┌────────

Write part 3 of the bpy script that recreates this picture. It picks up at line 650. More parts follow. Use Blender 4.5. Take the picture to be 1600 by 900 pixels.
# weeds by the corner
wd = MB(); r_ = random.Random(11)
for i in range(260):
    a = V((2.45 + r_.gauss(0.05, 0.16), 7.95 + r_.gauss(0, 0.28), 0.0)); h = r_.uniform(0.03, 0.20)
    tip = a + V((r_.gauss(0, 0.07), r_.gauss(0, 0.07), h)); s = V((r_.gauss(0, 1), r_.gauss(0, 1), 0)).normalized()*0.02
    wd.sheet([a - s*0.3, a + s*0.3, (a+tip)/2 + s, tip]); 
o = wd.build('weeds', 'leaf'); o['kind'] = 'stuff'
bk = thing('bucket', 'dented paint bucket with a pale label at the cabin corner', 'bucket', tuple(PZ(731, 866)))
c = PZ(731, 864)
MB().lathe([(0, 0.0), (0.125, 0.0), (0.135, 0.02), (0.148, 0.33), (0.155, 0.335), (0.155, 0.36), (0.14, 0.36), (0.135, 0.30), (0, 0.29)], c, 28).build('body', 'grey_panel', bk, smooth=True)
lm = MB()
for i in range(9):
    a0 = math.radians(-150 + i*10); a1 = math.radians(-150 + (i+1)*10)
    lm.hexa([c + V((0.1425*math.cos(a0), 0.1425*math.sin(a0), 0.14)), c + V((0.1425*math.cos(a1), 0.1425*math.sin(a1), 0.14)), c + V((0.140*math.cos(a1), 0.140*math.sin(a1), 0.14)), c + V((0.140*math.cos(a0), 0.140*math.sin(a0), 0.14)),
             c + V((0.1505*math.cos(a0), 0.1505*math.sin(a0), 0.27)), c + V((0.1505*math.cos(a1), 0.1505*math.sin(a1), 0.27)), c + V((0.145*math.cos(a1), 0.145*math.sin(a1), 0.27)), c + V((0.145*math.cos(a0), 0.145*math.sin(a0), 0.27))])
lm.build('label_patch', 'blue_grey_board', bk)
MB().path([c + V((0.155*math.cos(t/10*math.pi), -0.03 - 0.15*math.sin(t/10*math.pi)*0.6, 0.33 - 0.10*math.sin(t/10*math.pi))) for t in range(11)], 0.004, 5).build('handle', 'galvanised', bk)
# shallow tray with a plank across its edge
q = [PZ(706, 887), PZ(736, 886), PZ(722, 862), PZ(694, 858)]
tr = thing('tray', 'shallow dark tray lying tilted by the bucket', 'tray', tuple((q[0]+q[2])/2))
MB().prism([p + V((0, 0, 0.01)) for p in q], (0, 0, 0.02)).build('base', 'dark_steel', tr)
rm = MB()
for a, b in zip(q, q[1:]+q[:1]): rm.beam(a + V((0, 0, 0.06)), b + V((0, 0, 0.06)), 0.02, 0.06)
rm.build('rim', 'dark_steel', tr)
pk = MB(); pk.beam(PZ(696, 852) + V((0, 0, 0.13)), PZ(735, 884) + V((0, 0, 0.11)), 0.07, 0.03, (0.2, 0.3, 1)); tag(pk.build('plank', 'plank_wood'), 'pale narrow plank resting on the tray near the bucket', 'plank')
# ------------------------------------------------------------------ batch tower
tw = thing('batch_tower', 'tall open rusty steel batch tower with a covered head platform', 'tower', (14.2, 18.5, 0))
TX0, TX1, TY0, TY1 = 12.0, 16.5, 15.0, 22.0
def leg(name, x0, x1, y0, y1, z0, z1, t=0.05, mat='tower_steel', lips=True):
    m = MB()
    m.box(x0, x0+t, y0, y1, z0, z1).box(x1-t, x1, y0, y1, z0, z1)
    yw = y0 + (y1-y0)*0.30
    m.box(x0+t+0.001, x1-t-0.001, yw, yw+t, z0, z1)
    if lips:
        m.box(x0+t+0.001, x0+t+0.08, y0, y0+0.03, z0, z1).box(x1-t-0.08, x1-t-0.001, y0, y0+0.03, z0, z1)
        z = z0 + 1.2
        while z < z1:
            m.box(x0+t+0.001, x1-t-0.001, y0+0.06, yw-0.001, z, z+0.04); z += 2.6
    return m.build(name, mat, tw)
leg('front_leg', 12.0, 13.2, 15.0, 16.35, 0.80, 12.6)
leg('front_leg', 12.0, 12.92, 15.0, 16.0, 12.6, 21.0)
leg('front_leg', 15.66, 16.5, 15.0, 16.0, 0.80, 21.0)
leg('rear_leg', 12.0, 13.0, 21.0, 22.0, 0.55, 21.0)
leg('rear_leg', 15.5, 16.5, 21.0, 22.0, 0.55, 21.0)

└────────

Copy out the full listing exactly.

Write part 3 of the bpy script that recreates this picture. It picks up at line 650. More parts follow. Use Blender 4.5. Take the picture to be 1600 by 900 pixels.
# weeds by the corner
wd = MB(); r_ = random.Random(11)
for i in range(260):
    a = V((2.45 + r_.gauss(0.05, 0.16), 7.95 + r_.gauss(0, 0.28), 0.0)); h = r_.uniform(0.03, 0.20)
    tip = a + V((r_.gauss(0, 0.07), r_.gauss(0, 0.07), h)); s = V((r_.gauss(0, 1), r_.gauss(0, 1), 0)).normalized()*0.02
    wd.sheet([a - s*0.3, a + s*0.3, (a+tip)/2 + s, tip]); 
o = wd.build('weeds', 'leaf'); o['kind'] = 'stuff'
bk = thing('bucket', 'dented paint bucket with a pale label at the cabin corner', 'bucket', tuple(PZ(731, 866)))
c = PZ(731, 864)
MB().lathe([(0, 0.0), (0.125, 0.0), (0.135, 0.02), (0.148, 0.33), (0.155, 0.335), (0.155, 0.36), (0.14, 0.36), (0.135, 0.30), (0, 0.29)], c, 28).build('body', 'grey_panel', bk, smooth=True)
lm = MB()
for i in range(9):
    a0 = math.radians(-150 + i*10); a1 = math.radians(-150 + (i+1)*10)
    lm.hexa([c + V((0.1425*math.cos(a0), 0.1425*math.sin(a0), 0.14)), c + V((0.1425*math.cos(a1), 0.1425*math.sin(a1), 0.14)), c + V((0.140*math.cos(a1), 0.140*math.sin(a1), 0.14)), c + V((0.140*math.cos(a0), 0.140*math.sin(a0), 0.14)),
             c + V((0.1505*math.cos(a0), 0.1505*math.sin(a0), 0.27)), c + V((0.1505*math.cos(a1), 0.1505*math.sin(a1), 0.27)), c + V((0.145*math.cos(a1), 0.145*math.sin(a1), 0.27)), c + V((0.145*math.cos(a0), 0.145*math.sin(a0), 0.27))])
lm.build('label_patch', 'blue_grey_board', bk)
MB().path([c + V((0.155*math.cos(t/10*math.pi), -0.03 - 0.15*math.sin(t/10*math.pi)*0.6, 0.33 - 0.10*math.sin(t/10*math.pi))) for t in range(11)], 0.004, 5).build('handle', 'galvanised', bk)
# shallow tray with a plank across its edge
q = [PZ(706, 887), PZ(736, 886), PZ(722, 862), PZ(694, 858)]
tr = thing('tray', 'shallow dark tray lying tilted by the bucket', 'tray', tuple((q[0]+q[2])/2))
MB().prism([p + V((0, 0, 0.01)) for p in q], (0, 0, 0.02)).build('base', 'dark_steel', tr)
rm = MB()
for a, b in zip(q, q[1:]+q[:1]): rm.beam(a + V((0, 0, 0.06)), b + V((0, 0, 0.06)), 0.02, 0.06)
rm.build('rim', 'dark_steel', tr)
pk = MB(); pk.beam(PZ(696, 852) + V((0, 0, 0.13)), PZ(735, 884) + V((0, 0, 0.11)), 0.07, 0.03, (0.2, 0.3, 1)); tag(pk.build('plank', 'plank_wood'), 'pale narrow plank resting on the tray near the bucket', 'plank')
# ------------------------------------------------------------------ batch tower
tw = thing('batch_tower', 'tall open rusty steel batch tower with a covered head platform', 'tower', (14.2, 18.5, 0))
TX0, TX1, TY0, TY1 = 12.0, 16.5, 15.0, 22.0
def leg(name, x0, x1, y0, y1, z0, z1, t=0.05, mat='tower_steel', lips=True):
    m = MB()
    m.box(x0, x0+t, y0, y1, z0, z1).box(x1-t, x1, y0, y1, z0, z1)
    yw = y0 + (y1-y0)*0.30
    m.box(x0+t+0.001, x1-t-0.001, yw, yw+t, z0, z1)
    if lips:
        m.box(x0+t+0.001, x0+t+0.08, y0, y0+0.03, z0, z1).box(x1-t-0.08, x1-t-0.001, y0, y0+0.03, z0, z1)
        z = z0 + 1.2
        while z < z1:
            m.box(x0+t+0.001, x1-t-0.001, y0+0.06, yw-0.001, z, z+0.04); z += 2.6
    return m.build(name, mat, tw)
leg('front_leg', 12.0, 13.2, 15.0, 16.35, 0.80, 12.6)
leg('front_leg', 12.0, 12.92, 15.0, 16.0, 12.6, 21.0)
leg('front_leg', 15.66, 16.5, 15.0, 16.0, 0.80, 21.0)
leg('rear_leg', 12.0, 13.0, 21.0, 22.0, 0.55, 21.0)
leg('rear_leg', 15.5, 16.5, 21.0, 22.0, 0.55, 21.0)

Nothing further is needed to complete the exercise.